#### YOUR GOAL
Retype the data exactly, from its first line to the line containing "from mathutils.geometry import", including both, and skip any picture.
════════
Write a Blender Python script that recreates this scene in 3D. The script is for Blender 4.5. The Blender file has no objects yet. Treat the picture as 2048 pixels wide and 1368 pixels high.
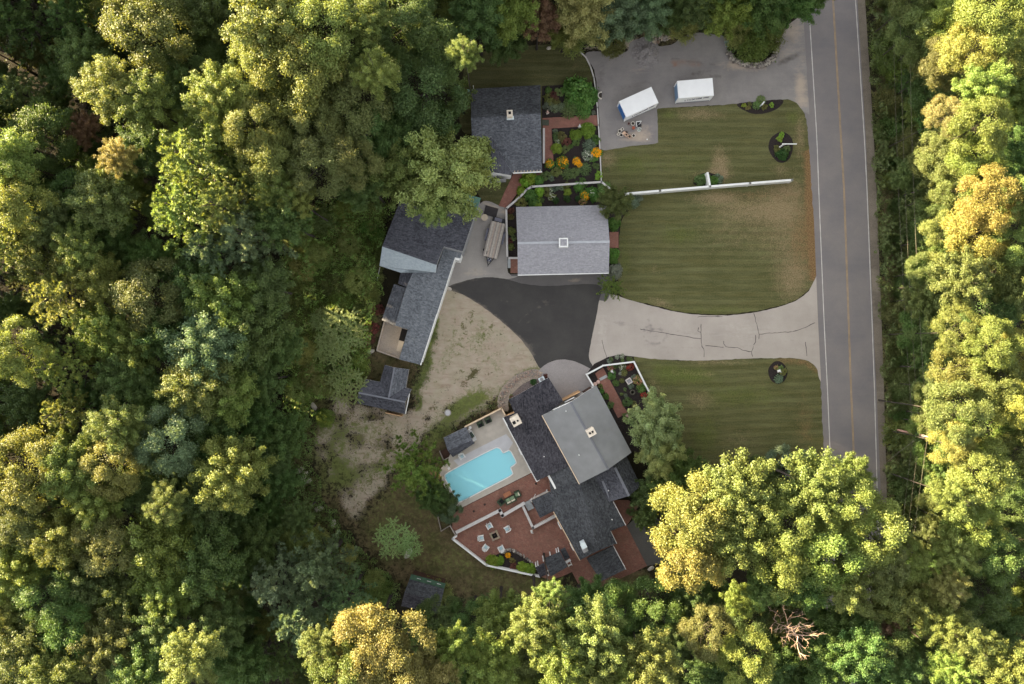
import bpy, bmesh, math, random
import numpy as np
from mathutils import Vector, Matrix, noise
from mathutils.geometry import delaunay_2d_cdt

# ------------------------------------------------------------------ camera, sky, sun, exposure
scene = bpy.context.scene
C = scene.collection
S = 0.0715            # metres of ground per photo pixel
H = 112.0             # height of the drone
cam = bpy.data.cameras.new('drone_camera')
camo = bpy.data.objects.new('drone_camera', cam)
C.objects.link(camo)
camo.location = (0, 0, H)
cam.sensor_width = 36
cam.lens = 36 * H / (2048 * S)
cam.clip_start = 1.0
cam.clip_end = 2000
scene.camera = camo

SUN_ELEV = math.radians(9.0)
SUN_AZ = math.radians(155.0)      # direction TO the sun, measured from +X counter-clockwise (upper left)
to_sun = Vector((math.cos(SUN_AZ) * math.cos(SUN_ELEV), math.sin(SUN_AZ) * math.cos(SUN_ELEV), math.sin(SUN_ELEV)))
world = bpy.data.worlds.new('World')
scene.world = world
world.use_nodes = True
wn = world.node_tree
wn.nodes.clear()
sky = wn.nodes.new('ShaderNodeTexSky')
sky.sky_type = 'NISHITA'
sky.sun_disc = False
sky.sun_elevation = SUN_ELEV
sky.sun_rotation = math.radians(90) - SUN_AZ
sky.air_density = 1.0
sky.dust_density = 2.0
sky.ozone_density = 1.0
hs = wn.nodes.new('ShaderNodeHueSaturation')
hs.inputs['Saturation'].default_value = 0.10
bg = wn.nodes.new('ShaderNodeBackground')
bg.inputs['Strength'].default_value = 0.068
wo = wn.nodes.new('ShaderNodeOutputWorld')
wn.links.new(sky.outputs[0], hs.inputs['Color'])
wn.links.new(hs.outputs[0], bg.inputs['Color'])
wn.links.new(bg.outputs[0], wo.inputs['Surface'])
sun = bpy.data.lights.new('sun', 'SUN')
sun.energy = 5.0
sun.angle = math.radians(0.6)
sun.color = (1.0, 0.77, 0.46)
suno = bpy.data.objects.new('sun', sun)
C.objects.link(suno)
suno.rotation_euler = to_sun.to_track_quat('Z', 'Y').to_euler()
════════
#### WRITTEN SOLUTION
Write a Blender Python script that recreates this scene in 3D. The script is for Blender 4.5. The Blender file has no objects yet. Treat the picture as 2048 pixels wide and 1368 pixels high.
import bpy, bmesh, math, random
import numpy as np
from mathutils import Vector, Matrix, noise
from mathutils.geometry import delaunay_2d_cdt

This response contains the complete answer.